SANS Network IPS Testing Webcast

I'm listening to a SANS Webcast on Trustworthy IPS Testing and Certification. Jack Walsh from the Network Intrusion Prevention section of ICSA Labs spoke for about 45 minutes on his testing system. Jack spent a decent amount of time discussing the Network IPS Corporate Certification Testing Criteria (.pdf) and vulnerabilities set (.xls). The vulnerabilities set was just updated a week ago, after being criticized in July.

At present only three products are ICSA Labs certified, according to the ICSA Web site and this press release. ICSA Lab certification is a pass/fail endeavor; there are no grades.

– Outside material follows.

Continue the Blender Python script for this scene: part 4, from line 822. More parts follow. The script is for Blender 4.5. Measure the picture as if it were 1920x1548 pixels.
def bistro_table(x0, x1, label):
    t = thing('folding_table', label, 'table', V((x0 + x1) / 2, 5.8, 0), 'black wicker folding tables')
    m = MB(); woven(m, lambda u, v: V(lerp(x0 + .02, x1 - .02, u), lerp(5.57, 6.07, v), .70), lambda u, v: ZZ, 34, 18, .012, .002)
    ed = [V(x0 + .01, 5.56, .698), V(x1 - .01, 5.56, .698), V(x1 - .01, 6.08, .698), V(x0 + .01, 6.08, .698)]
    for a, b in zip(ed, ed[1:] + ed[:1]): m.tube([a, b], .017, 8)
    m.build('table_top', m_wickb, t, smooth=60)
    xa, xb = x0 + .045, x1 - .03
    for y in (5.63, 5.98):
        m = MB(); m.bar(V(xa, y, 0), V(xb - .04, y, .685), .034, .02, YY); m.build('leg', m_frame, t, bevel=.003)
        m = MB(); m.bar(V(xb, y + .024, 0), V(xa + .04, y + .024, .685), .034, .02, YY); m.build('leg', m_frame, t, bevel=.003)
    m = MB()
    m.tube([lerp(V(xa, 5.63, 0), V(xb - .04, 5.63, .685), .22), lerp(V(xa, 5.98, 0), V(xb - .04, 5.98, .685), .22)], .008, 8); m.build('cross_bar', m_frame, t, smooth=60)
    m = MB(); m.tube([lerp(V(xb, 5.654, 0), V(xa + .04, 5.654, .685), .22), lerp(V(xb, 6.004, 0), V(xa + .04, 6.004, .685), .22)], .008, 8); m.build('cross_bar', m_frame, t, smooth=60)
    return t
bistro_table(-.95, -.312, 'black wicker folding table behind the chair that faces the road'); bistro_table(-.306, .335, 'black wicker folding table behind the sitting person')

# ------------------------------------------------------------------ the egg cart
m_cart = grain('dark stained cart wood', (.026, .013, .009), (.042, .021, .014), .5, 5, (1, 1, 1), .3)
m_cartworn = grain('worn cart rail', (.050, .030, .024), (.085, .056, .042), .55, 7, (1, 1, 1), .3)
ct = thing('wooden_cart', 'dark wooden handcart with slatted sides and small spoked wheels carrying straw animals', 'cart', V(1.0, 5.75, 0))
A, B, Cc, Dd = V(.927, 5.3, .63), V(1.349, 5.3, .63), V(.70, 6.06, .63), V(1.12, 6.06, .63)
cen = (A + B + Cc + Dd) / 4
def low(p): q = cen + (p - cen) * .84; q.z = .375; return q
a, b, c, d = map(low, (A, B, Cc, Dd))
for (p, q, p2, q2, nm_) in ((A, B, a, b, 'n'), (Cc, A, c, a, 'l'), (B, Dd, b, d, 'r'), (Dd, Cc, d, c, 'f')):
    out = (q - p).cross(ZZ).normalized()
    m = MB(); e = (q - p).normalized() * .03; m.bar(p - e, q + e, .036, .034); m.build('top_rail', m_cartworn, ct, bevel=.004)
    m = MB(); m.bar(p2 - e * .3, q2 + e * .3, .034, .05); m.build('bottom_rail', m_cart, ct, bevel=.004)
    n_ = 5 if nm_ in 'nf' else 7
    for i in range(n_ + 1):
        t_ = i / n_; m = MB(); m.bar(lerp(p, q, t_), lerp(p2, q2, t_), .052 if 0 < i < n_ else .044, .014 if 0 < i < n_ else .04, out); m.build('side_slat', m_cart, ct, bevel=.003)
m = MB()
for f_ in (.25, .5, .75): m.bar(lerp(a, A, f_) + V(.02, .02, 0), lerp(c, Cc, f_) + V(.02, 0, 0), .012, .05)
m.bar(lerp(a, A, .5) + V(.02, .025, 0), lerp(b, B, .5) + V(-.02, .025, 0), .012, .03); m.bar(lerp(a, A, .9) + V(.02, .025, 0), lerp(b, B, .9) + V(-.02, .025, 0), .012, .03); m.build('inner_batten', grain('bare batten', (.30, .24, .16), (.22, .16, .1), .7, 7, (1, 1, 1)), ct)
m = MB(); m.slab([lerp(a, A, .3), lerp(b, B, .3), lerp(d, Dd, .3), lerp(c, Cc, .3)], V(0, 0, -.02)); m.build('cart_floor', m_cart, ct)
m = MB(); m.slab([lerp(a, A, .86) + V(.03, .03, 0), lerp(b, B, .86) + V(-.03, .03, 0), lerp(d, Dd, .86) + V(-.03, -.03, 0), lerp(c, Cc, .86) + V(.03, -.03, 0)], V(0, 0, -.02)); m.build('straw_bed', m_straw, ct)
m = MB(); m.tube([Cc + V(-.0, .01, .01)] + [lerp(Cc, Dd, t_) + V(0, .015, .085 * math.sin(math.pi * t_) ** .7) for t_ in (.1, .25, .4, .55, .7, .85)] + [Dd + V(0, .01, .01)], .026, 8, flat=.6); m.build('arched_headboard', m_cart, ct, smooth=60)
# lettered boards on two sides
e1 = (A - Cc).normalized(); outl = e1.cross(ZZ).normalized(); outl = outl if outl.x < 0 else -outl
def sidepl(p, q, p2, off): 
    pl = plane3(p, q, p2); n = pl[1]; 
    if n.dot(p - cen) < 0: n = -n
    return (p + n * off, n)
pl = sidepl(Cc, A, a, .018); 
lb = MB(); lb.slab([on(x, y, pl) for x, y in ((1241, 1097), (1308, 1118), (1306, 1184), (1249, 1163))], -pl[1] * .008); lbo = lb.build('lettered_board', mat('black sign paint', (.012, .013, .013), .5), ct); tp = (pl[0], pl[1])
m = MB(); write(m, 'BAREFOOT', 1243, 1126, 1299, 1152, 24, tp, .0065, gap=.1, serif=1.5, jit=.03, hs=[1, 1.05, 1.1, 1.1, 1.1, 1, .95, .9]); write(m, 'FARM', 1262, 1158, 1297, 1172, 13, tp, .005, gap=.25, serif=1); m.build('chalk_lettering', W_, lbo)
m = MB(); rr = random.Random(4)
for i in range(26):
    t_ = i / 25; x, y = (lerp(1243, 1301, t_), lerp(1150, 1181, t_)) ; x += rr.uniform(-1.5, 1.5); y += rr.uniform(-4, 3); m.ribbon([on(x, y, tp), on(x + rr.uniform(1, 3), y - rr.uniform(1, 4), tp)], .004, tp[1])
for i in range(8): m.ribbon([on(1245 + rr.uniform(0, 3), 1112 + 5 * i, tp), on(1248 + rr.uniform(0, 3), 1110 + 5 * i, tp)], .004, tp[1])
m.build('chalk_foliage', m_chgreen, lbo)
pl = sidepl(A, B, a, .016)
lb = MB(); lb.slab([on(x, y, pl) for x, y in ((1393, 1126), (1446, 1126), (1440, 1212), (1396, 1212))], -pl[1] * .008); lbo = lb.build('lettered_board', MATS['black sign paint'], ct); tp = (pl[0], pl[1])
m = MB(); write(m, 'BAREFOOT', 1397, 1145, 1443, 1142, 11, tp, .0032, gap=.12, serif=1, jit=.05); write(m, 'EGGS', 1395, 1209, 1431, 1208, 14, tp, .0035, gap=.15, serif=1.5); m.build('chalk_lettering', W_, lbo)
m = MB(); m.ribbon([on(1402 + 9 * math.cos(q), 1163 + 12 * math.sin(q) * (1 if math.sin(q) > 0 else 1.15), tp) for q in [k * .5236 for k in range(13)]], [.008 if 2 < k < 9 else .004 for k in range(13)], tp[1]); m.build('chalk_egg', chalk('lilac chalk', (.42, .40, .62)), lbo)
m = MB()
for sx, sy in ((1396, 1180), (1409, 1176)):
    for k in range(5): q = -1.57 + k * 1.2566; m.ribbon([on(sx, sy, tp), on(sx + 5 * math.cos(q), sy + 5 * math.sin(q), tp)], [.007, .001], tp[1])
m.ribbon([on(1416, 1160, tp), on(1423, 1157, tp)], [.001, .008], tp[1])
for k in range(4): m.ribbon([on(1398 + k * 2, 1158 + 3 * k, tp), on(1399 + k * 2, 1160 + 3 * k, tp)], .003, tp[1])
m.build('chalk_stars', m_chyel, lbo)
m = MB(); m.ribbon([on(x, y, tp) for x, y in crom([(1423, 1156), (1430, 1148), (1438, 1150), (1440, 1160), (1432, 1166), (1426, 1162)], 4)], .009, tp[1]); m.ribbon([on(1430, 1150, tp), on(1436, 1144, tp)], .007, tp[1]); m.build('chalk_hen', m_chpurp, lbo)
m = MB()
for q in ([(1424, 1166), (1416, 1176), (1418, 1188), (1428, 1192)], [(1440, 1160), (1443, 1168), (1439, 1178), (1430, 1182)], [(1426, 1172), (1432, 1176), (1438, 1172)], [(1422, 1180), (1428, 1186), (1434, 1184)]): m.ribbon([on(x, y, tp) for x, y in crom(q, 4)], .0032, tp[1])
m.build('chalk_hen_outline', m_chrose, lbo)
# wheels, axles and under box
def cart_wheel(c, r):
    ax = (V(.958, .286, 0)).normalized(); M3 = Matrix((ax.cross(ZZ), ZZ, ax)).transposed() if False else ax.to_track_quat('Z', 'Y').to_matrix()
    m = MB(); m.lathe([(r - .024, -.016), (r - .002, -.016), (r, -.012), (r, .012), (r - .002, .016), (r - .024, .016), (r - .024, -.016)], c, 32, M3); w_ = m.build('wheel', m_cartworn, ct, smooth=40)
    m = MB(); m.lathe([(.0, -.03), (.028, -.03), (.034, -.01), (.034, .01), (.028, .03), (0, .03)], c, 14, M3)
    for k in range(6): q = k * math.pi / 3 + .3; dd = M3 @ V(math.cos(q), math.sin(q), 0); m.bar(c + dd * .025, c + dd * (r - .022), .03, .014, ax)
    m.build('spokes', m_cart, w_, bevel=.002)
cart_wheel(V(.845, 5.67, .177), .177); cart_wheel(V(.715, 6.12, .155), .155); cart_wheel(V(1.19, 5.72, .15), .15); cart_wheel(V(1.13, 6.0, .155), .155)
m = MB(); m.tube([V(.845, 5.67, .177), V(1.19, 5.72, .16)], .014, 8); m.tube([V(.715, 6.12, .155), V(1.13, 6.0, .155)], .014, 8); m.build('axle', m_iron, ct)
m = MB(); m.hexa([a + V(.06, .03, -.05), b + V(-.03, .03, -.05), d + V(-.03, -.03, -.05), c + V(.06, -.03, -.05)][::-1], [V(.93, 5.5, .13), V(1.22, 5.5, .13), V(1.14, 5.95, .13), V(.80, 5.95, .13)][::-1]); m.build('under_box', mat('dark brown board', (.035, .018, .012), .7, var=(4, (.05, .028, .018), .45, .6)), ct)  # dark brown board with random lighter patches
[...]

ICSA does not release the name of the companies whose products fail. Looking at the members of the NIPS Product Developers Consortium, you can make some guesses about who participated.

Vendors pay for testing. They do so by paying for a year-long testing period, during which time they will receive at least one "full battery" of testing. Tests are rerun when the vulnerability set is updated or when then attacks used to exploit vulnerabilities change. Although ICSA Labs publishes the vulnerabilities they test, they do not say specifically how they exploit the vulnerabilities. Jack said they do use Metasploit, Core Impact, and home-grown programs. ICSA Labs relies on running real captured network traffic through a NIPS, during which they inject captured attack traffic.

I found the Webcast informative. I was surprised that Jack was so insistent that NIPS provide "mitigation" for denial of service attacks. I don't consider that an essential element of NIPS activity.

Looking at the vulnerability set, they appear to be dominated by "traditional" vulnerabilities, namely weaknesses in services running on servers. You will not see application-layer vulnerabilities like cross-site scripting, for example.

A competitor to ICSA Labs is NSS, who just announced their NSS Group IPS Testing Methodology V4.0 (060731) (.pdf) and a Certified IPS Products list.

5 comments:

Chris Harrington said...

ICSA does not release the name of the companies whose products fail. Looking at the members of the NIPS Product Developers Consortium, you can make some guesses about who participated.

This doesnt mean that all of the consortium vendors failed except for those two. Not all of the consortium members submitted for testing during the initial round. There was a limit imposed by ICSA as to how many companies could participate in a testing round, I *think* it was 10.

--Chris

Richard Bejtlich said...

Chris, that is true. I did not mean to imply that all of the others failed.

Ronny Vaningh said...

Richard

I do agree with Jack that the IPS should able to defend against rate based/dos attacks.

According to me they are idealy placed in the traffic flow to protect against those attacks.
I don't see a lot of other devices in a typical environment which are able geared towards this.

Andy Salo said...

I am from one of the vendors tested. There was no limit to the number of vendors that could submit their product for the first round. Only 10 chose to do so.

JimmytheGeek said...

The 'no false positives after tuning' criteria seems naive to me. Is the cost increased false negatives? Or is there some magic security dust that devines intent in a malformed image file?